GIVEN MATERIAL.
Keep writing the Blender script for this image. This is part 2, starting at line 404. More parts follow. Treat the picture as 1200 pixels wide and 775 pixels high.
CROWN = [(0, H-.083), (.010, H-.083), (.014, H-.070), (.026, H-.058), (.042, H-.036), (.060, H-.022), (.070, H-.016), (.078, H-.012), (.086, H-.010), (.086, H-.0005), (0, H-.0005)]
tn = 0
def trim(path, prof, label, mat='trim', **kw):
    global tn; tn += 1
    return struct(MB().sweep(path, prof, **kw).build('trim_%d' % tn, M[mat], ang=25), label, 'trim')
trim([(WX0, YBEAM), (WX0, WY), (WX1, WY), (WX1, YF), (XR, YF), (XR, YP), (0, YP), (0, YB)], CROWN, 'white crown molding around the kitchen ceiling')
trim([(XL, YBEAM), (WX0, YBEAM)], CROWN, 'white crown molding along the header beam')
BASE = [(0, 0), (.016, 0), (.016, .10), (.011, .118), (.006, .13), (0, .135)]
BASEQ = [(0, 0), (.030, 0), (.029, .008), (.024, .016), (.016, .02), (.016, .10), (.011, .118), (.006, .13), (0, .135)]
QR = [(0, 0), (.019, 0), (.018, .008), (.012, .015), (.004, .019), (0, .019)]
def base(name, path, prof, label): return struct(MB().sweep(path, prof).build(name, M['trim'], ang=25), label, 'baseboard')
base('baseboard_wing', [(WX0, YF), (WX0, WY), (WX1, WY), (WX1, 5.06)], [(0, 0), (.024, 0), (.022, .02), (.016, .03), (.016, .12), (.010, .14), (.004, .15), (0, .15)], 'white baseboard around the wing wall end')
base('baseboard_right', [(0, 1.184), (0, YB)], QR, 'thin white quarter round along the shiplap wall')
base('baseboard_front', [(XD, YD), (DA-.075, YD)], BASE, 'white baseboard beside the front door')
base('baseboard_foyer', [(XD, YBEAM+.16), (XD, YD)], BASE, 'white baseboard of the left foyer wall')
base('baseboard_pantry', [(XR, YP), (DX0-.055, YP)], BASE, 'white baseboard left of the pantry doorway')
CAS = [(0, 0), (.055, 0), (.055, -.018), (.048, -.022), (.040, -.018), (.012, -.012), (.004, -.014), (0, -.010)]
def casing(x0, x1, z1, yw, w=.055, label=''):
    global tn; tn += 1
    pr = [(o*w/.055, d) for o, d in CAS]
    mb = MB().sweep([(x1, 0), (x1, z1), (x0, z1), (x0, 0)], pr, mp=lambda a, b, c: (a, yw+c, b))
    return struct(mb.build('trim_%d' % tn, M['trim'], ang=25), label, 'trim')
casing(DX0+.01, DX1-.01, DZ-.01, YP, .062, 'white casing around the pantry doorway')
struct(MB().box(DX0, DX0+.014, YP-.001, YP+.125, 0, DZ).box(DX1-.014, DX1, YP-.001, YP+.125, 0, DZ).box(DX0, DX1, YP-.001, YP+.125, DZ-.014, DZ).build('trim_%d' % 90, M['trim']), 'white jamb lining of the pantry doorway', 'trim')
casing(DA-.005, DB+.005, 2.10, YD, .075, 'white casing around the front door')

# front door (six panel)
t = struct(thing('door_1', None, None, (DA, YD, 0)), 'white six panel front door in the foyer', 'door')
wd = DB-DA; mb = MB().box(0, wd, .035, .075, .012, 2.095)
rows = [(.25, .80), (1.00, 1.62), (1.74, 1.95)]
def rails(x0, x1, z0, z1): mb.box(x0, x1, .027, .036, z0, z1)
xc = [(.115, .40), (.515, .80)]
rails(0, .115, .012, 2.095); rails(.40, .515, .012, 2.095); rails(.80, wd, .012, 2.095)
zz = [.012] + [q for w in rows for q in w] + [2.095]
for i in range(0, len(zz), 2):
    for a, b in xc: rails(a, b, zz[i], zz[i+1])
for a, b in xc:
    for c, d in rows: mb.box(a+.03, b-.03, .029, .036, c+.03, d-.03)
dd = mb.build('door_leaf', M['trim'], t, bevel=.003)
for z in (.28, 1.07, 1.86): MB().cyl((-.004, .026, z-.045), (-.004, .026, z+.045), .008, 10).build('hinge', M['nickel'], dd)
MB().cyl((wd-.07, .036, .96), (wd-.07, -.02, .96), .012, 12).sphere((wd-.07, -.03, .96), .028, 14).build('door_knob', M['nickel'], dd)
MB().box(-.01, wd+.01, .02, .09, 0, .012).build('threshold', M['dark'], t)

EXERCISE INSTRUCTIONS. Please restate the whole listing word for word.

OUTPUT FOR THIS EXERCISE.
Keep writing the Blender script for this image. This is part 2, starting at line 404. More parts follow. Treat the picture as 1200 pixels wide and 775 pixels high.
CROWN = [(0, H-.083), (.010, H-.083), (.014, H-.070), (.026, H-.058), (.042, H-.036), (.060, H-.022), (.070, H-.016), (.078, H-.012), (.086, H-.010), (.086, H-.0005), (0, H-.0005)]
tn = 0
def trim(path, prof, label, mat='trim', **kw):
    global tn; tn += 1
    return struct(MB().sweep(path, prof, **kw).build('trim_%d' % tn, M[mat], ang=25), label, 'trim')
trim([(WX0, YBEAM), (WX0, WY), (WX1, WY), (WX1, YF), (XR, YF), (XR, YP), (0, YP), (0, YB)], CROWN, 'white crown molding around the kitchen ceiling')
trim([(XL, YBEAM), (WX0, YBEAM)], CROWN, 'white crown molding along the header beam')
BASE = [(0, 0), (.016, 0), (.016, .10), (.011, .118), (.006, .13), (0, .135)]
BASEQ = [(0, 0), (.030, 0), (.029, .008), (.024, .016), (.016, .02), (.016, .10), (.011, .118), (.006, .13), (0, .135)]
QR = [(0, 0), (.019, 0), (.018, .008), (.012, .015), (.004, .019), (0, .019)]
def base(name, path, prof, label): return struct(MB().sweep(path, prof).build(name, M['trim'], ang=25), label, 'baseboard')
base('baseboard_wing', [(WX0, YF), (WX0, WY), (WX1, WY), (WX1, 5.06)], [(0, 0), (.024, 0), (.022, .02), (.016, .03), (.016, .12), (.010, .14), (.004, .15), (0, .15)], 'white baseboard around the wing wall end')
base('baseboard_right', [(0, 1.184), (0, YB)], QR, 'thin white quarter round along the shiplap wall')
base('baseboard_front', [(XD, YD), (DA-.075, YD)], BASE, 'white baseboard beside the front door')
base('baseboard_foyer', [(XD, YBEAM+.16), (XD, YD)], BASE, 'white baseboard of the left foyer wall')
base('baseboard_pantry', [(XR, YP), (DX0-.055, YP)], BASE, 'white baseboard left of the pantry doorway')
CAS = [(0, 0), (.055, 0), (.055, -.018), (.048, -.022), (.040, -.018), (.012, -.012), (.004, -.014), (0, -.010)]
def casing(x0, x1, z1, yw, w=.055, label=''):
    global tn; tn += 1
    pr = [(o*w/.055, d) for o, d in CAS]
    mb = MB().sweep([(x1, 0), (x1, z1), (x0, z1), (x0, 0)], pr, mp=lambda a, b, c: (a, yw+c, b))
    return struct(mb.build('trim_%d' % tn, M['trim'], ang=25), label, 'trim')
casing(DX0+.01, DX1-.01, DZ-.01, YP, .062, 'white casing around the pantry doorway')
struct(MB().box(DX0, DX0+.014, YP-.001, YP+.125, 0, DZ).box(DX1-.014, DX1, YP-.001, YP+.125, 0, DZ).box(DX0, DX1, YP-.001, YP+.125, DZ-.014, DZ).build('trim_%d' % 90, M['trim']), 'white jamb lining of the pantry doorway', 'trim')
casing(DA-.005, DB+.005, 2.10, YD, .075, 'white casing around the front door')

# front door (six panel)
t = struct(thing('door_1', None, None, (DA, YD, 0)), 'white six panel front door in the foyer', 'door')
wd = DB-DA; mb = MB().box(0, wd, .035, .075, .012, 2.095)
rows = [(.25, .80), (1.00, 1.62), (1.74, 1.95)]
def rails(x0, x1, z0, z1): mb.box(x0, x1, .027, .036, z0, z1)
xc = [(.115, .40), (.515, .80)]
rails(0, .115, .012, 2.095); rails(.40, .515, .012, 2.095); rails(.80, wd, .012, 2.095)
zz = [.012] + [q for w in rows for q in w] + [2.095]
for i in range(0, len(zz), 2):
    for a, b in xc: rails(a, b, zz[i], zz[i+1])
for a, b in xc:
    for c, d in rows: mb.box(a+.03, b-.03, .029, .036, c+.03, d-.03)
dd = mb.build('door_leaf', M['trim'], t, bevel=.003)
for z in (.28, 1.07, 1.86): MB().cyl((-.004, .026, z-.045), (-.004, .026, z+.045), .008, 10).build('hinge', M['nickel'], dd)
MB().cyl((wd-.07, .036, .96), (wd-.07, -.02, .96), .012, 12).sphere((wd-.07, -.03, .96), .028, 14).build('door_knob', M['nickel'], dd)
MB().box(-.01, wd+.01, .02, .09, 0, .012).build('threshold', M['dark'], t)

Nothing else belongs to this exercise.